1) What are soft-dollar arrangements, and how do they work?
In soft-dollar arrangements, a manager routes trades through a broker at higher commissions in exchange for research or brokerage services that support investment decisions (subject to regulatory standards and disclosures). Consider:
- What qualifies as research/brokerage vs. what must be paid in hard dollars.
- Disclosures & policies: Is there a clear best-execution process and a periodic review?
- Conflicts & oversight: How does the manager ensure client benefit and avoid excessive commissions?
2) How do placement fees or clawbacks impact returns?
- Placement/marketing fees: Paid to placement agents; may be charged to the fund or manager. If fund-borne, they reduce LP net returns; look for offsets/caps and whether they’re included in the expense cap.
- Clawbacks (carry give-back): If a GP receives carried interest early but later performance falls short, a clawback requires the GP to return excess carry so LPs receive the full preferred return.
- Why it matters: Placement fees raise the J-curve and lower MOIC/IRR if not offset; clawbacks protect LP economics but introduce timing risk (will the GP be able to pay?). Prefer escrows or guarantees.
3) What questions should I ask about the fee waterfall?
- Hurdle & carry: What is the preferred return, carry %, and GP catch-up structure?
- Fee base: Are management fees charged on committed capital, invested capital, or NAV—and how do they step down post-investment period?

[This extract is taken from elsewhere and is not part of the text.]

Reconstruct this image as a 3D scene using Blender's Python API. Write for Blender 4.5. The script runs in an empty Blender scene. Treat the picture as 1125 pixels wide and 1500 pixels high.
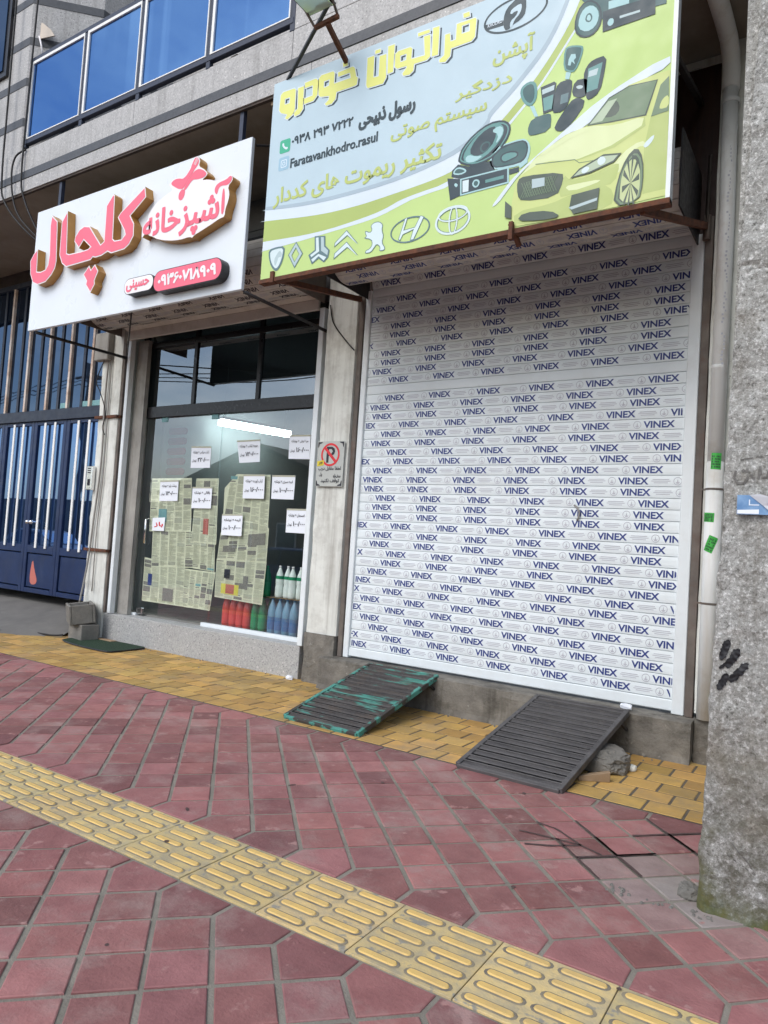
import bpy, bmesh, math, random
from mathutils import Vector, Matrix, noise
from mathutils.geometry import tessellate_polygon
random.seed(7)
R = math.radians
scene = bpy.context.scene
col = scene.collection

# ------------------------------------------------------------------ camera, sky, sun, exposure
YAW, PITCH, ROLL, FPX = R(-33.3856), R(2.6287), R(3.7078), 1046.3
dv = Vector((math.sin(YAW)*math.cos(PITCH), math.cos(YAW)*math.cos(PITCH), math.sin(PITCH)))
rv0 = Vector((math.cos(YAW), -math.sin(YAW), 0)); uv0 = rv0.cross(dv)
rv = rv0*math.cos(ROLL) + uv0*math.sin(ROLL); uv = rv.cross(dv)
cam = bpy.data.objects.new("camera", bpy.data.cameras.new("camera")); col.objects.link(cam)
cam.matrix_world = Matrix(((rv.x, uv.x, -dv.x, 0), (rv.y, uv.y, -dv.y, 0), (rv.z, uv.z, -dv.z, 1.5), (0, 0, 0, 1)))
cam.data.sensor_fit = 'VERTICAL'; cam.data.sensor_height = 36; cam.data.sensor_width = 27
cam.data.lens = FPX/1500*36; cam.data.clip_start = 0.05; cam.data.clip_end = 2000
scene.camera = cam
SUN_EL, SUN_AZ = R(42), R(190)          # azimuth from +Y, clockwise: the sun stands in front of the shops, to the left
w = bpy.data.worlds.new("World"); scene.world = w; w.use_nodes = True
nt = w.node_tree; bg = nt.nodes["Background"]
sky = nt.nodes.new("ShaderNodeTexSky"); sky.sky_type = 'NISHITA'; sky.sun_disc = False
sky.sun_elevation = SUN_EL; sky.sun_rotation = SUN_AZ; sky.air_density = 1.0; sky.dust_density = 1.5; sky.ozone_density = 1.0
hs = nt.nodes.new("ShaderNodeHueSaturation"); hs.inputs['Saturation'].default_value = 1.0
nt.links.new(sky.outputs[0], hs.inputs['Color']); # broken cloud: soft patches of the same sky, whiter and a little brighter
cl = nt.nodes.new("ShaderNodeHueSaturation"); cl.inputs['Saturation'].default_value = 0.3; cl.inputs['Value'].default_value = 1.3; nt.links.new(sky.outputs[0], cl.inputs['Color'])
tc = nt.nodes.new("ShaderNodeTexCoord"); mp = nt.nodes.new("ShaderNodeMapping"); mp.inputs['Scale'].default_value = (1, 1, 2.2); cn = nt.nodes.new("ShaderNodeTexNoise"); cn.inputs['Scale'].default_value = 4.5; cn.inputs['Detail'].default_value = 7; cn.inputs['Roughness'].default_value = .55
nt.links.new(tc.outputs['Generated'], mp.inputs['Vector']); nt.links.new(mp.outputs[0], cn.inputs['Vector'])
cr = nt.nodes.new("ShaderNodeMapRange"); cr.inputs[1].default_value = .42; cr.inputs[2].default_value = .68; nt.links.new(cn.outputs[0], cr.inputs[0])
cm = nt.nodes.new("ShaderNodeMix"); cm.data_type = 'RGBA'; nt.links.new(cr.outputs[0], cm.inputs[0]); nt.links.new(hs.outputs[0], cm.inputs[6]); nt.links.new(cl.outputs[0], cm.inputs[7])
nt.links.new(cm.outputs[2], bg.inputs[0]); bg.inputs[1].default_value = 0.12
sl = bpy.data.lights.new("sun", 'SUN'); sl.energy = 0.85; sl.angle = R(36); sl.color = (1, .985, .96)
so = bpy.data.objects.new("sun", sl); col.objects.link(so)
sd = Vector((math.sin(SUN_AZ)*math.cos(SUN_EL), math.cos(SUN_AZ)*math.cos(SUN_EL), math.sin(SUN_EL)))
so.rotation_euler = sd.to_track_quat('Z', 'Y').to_euler(); so.location = sd*30
scene.view_settings.view_transform = 'Standard'; scene.view_settings.look = 'None'
scene.view_settings.exposure = 0.82; scene.view_settings.gamma = 1.0
scene.cycles.max_bounces = 8; scene.cycles.transparent_max_bounces = 12

# ------------------------------------------------------------------ materials
def new_mat(name):
    m = bpy.data.materials.new(name); m.use_nodes = True
    n = m.node_tree; b = n.nodes["Principled BSDF"]
    return m, n, b
def nd(n, t, **kw):
    x = n.nodes.new(t)
    for k, v in kw.items():
        if hasattr(x, k) and k not in x.inputs: setattr(x, k, v)
        else: x.inputs[k].default_value = v
    return x
def c4(c): return (c[0], c[1], c[2], 1)
def tex_noise(n, scale, detail=6, rough=.6, aniso=None, seed=0):
    g = n.nodes.new("ShaderNodeNewGeometry"); mp = n.nodes.new("ShaderNodeMapping")
    n.links.new(g.outputs['Position'], mp.inputs['Vector'])
    if aniso: mp.inputs['Scale'].default_value = aniso
    mp.inputs['Location'].default_value = (seed*3.7, seed*1.3, seed*2.1)
    t = n.nodes.new("ShaderNodeTexNoise"); t.inputs['Scale'].default_value = scale
    t.inputs['Detail'].default_value = detail; t.inputs['Roughness'].default_value = rough
    n.links.new(mp.outputs[0], t.inputs['Vector'])
    return t
def ramp(n, src, a, b, lo=0., hi=1.):
    r = n.nodes.new("ShaderNodeMapRange"); r.inputs[1].default_value = a; r.inputs[2].default_value = b
    r.inputs[3].default_value = lo; r.inputs[4].default_value = hi
    n.links.new(src, r.inputs[0]); return r.outputs[0]
def mix(n, fac, a, b, mode='MIX'):
    m = n.nodes.new("ShaderNodeMix"); m.data_type = 'RGBA'; m.blend_type = mode
    for s, v in ((0, fac), (6, a), (7, b)):
        if isinstance(v, bpy.types.NodeSocket): n.links.new(v, m.inputs[s])
        elif s == 0: m.inputs[0].default_value = v
        else: m.inputs[s].default_value = c4(v)
    return m.outputs[2]
def pm(name, c1, c2=None, scale=6, rough=.75, metal=0., bump=.0, bscale=80, dirt=None, streak=None, spots=(), tint=False, spec=.4, seed=0, aniso=None):
    """colour between c1 and c2 by noise; dirt=(colour,amount,scale); streak=(colour,amount); spots=[(colour,threshold,scale)]"""
    m, n, b = new_mat(name)
    t = tex_noise(n, scale, seed=seed, aniso=aniso)
    out = mix(n, ramp(n, t.outputs[0], .32, .68), c1, c2 or c1)
    if tint:
        at = n.nodes.new("ShaderNodeAttribute"); at.attribute_name = "tint"
        out = mix(n, 1.0, out, at.outputs['Color'], 'MULTIPLY')
    for sc, th, ss in spots:
        ts = tex_noise(n, ss, detail=4, seed=seed+5+ss, aniso=aniso)
        out = mix(n, ramp(n, ts.outputs[0], th, th+.06), out, sc)
    if dirt:
        td = tex_noise(n, dirt[2], detail=8, rough=.7, seed=seed+11)
        out = mix(n, ramp(n, td.outputs[0], .5, .75, 0, dirt[1]), out, dirt[0])
    if streak:
        tk = tex_noise(n, 5, detail=5, aniso=(2.2, 2.2, .12), seed=seed+17)
        out = mix(n, ramp(n, tk.outputs[0], .5, .72, 0, streak[1]), out, streak[0])
    n.links.new(out, b.inputs['Base Color'])
    b.inputs['Roughness'].default_value = rough; b.inputs['Metallic'].default_value = metal
    b.inputs['Specular IOR Level'].default_value = spec
    tr = tex_noise(n, scale*3, seed=seed+2)
    n.links.new(ramp(n, tr.outputs[0], .3, .7, max(.03, rough-.12), min(1, rough+.1)), b.inputs['Roughness'])
    if bump:
        tb = tex_noise(n, bscale, detail=5, seed=seed+3)
        bp = n.nodes.new("ShaderNodeBump"); bp.inputs['Strength'].default_value = bump; bp.inputs['Distance'].default_value = .01
        n.links.new(tb.outputs[0], bp.inputs['Height']); n.links.new(bp.outputs[0], b.inputs['Normal'])
    return m
def flat(name, c, rough=.6, metal=0., var=.08, spec=.4):
    return pm(name, tuple(x*(1-var) for x in c), tuple(min(1, x*(1+var)) for x in c), 9, rough, metal, spec=spec)
def emit(name, c, s):
    m, n, b = new_mat(name); b.inputs['Emission Color'].default_value = c4(c); b.inputs['Emission Strength'].default_value = s
    b.inputs['Base Color'].default_value = c4(c); return m
def glass(name, tint, refl=(1, 1, 1), ior=1.6, base=.05, rough=.0):
    m = bpy.data.materials.new(name); m.use_nodes = True; n = m.node_tree; n.nodes.clear()
    o = n.nodes.new("ShaderNodeOutputMaterial"); t = n.nodes.new("ShaderNodeBsdfTransparent"); t.inputs[0].default_value = c4(tint)
    g = n.nodes.new("ShaderNodeBsdfGlossy"); g.inputs['Color'].default_value = c4(refl); g.inputs['Roughness'].default_value = rough
    f = n.nodes.new("ShaderNodeFresnel"); f.inputs[0].default_value = ior
    mx = n.nodes.new("ShaderNodeMixShader"); a = n.nodes.new("ShaderNodeMath"); a.operation = 'ADD'; a.use_clamp = True; a.inputs[1].default_value = base
    ge = n.nodes.new("ShaderNodeNewGeometry"); iv = n.nodes.new("ShaderNodeMath"); iv.operation = 'SUBTRACT'; iv.inputs[0].default_value = 1; n.links.new(ge.outputs['Backfacing'], iv.inputs[1])
    mu = n.nodes.new("ShaderNodeMath"); mu.operation = 'MULTIPLY'; n.links.new(a.outputs[0], mu.inputs[0]); n.links.new(iv.outputs[0], mu.inputs[1])   # the pane's back face only transmits
    n.links.new(f.outputs[0], a.inputs[0]); n.links.new(mu.outputs[0], mx.inputs[0]); n.links.new(t.outputs[0], mx.inputs[1]); n.links.new(g.outputs[0], mx.inputs[2])
    n.links.new(mx.outputs[0], o.inputs[0]); return m
def mirror_glass(name, refl, body, fac, rough=.02):
    m = bpy.data.materials.new(name); m.use_nodes = True; n = m.node_tree; n.nodes.clear()
    o = n.nodes.new("ShaderNodeOutputMaterial"); g = n.nodes.new("ShaderNodeBsdfGlossy"); g.inputs['Color'].default_value = c4(refl); g.inputs['Roughness'].default_value = rough
    d = n.nodes.new("ShaderNodeBsdfDiffuse"); d.inputs[0].default_value = c4(body)
    mx = n.nodes.new("ShaderNodeMixShader"); mx.inputs[0].default_value = fac
    n.links.new(d.outputs[0], mx.inputs[1]); n.links.new(g.outputs[0], mx.inputs[2])
    tb = tex_noise(n, 1.2, detail=2); bp = n.nodes.new("ShaderNodeBump"); bp.inputs['Strength'].default_value = .08; bp.inputs['Distance'].default_value = .03
    n.links.new(tb.outputs[0], bp.inputs['Height']); n.links.new(bp.outputs[0], g.inputs['Normal'])
    n.links.new(mx.outputs[0], o.inputs[0]); return m
def streaky(m):
    # upright curtain-like reflections, painted as paler streaks in the panes' body colour
    n = m.node_tree; d = [x for x in n.nodes if x.type == 'BSDF_DIFFUSE'][0]; t = tex_noise(n, 3.2, 3, .5, (1.9, 1, .02), 4); t2 = tex_noise(n, .35, 1, .5, None, 9)
    a = n.nodes.new("ShaderNodeMath"); a.operation = 'MULTIPLY'; n.links.new(ramp(n, t.outputs[0], .52, .66), a.inputs[0]); n.links.new(ramp(n, t2.outputs[0], .42, .55), a.inputs[1])
    n.links.new(mix(n, a.outputs[0], (.015, .05, .2), (.16, .30, .55)), d.inputs[0]); return m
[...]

- Offsets: Do transaction/monitoring/origination fees offset management fees (100% vs. 50%)?
- Expenses & caps: Which organizational/fund expenses are LP-borne, and are there caps?
- Recycling: Can the GP reinvest realizations (recycling) and under what limits?
- Leverage & sub lines: How are subscription lines used and disclosed (impact on gross-to-net and reported IRR)?
- Clawback mechanics: Net of taxes? Escrow %? Timing and security of any GP give-back.
- Side letters/MFN: Do some LPs have better economics, and do you have MFN rights?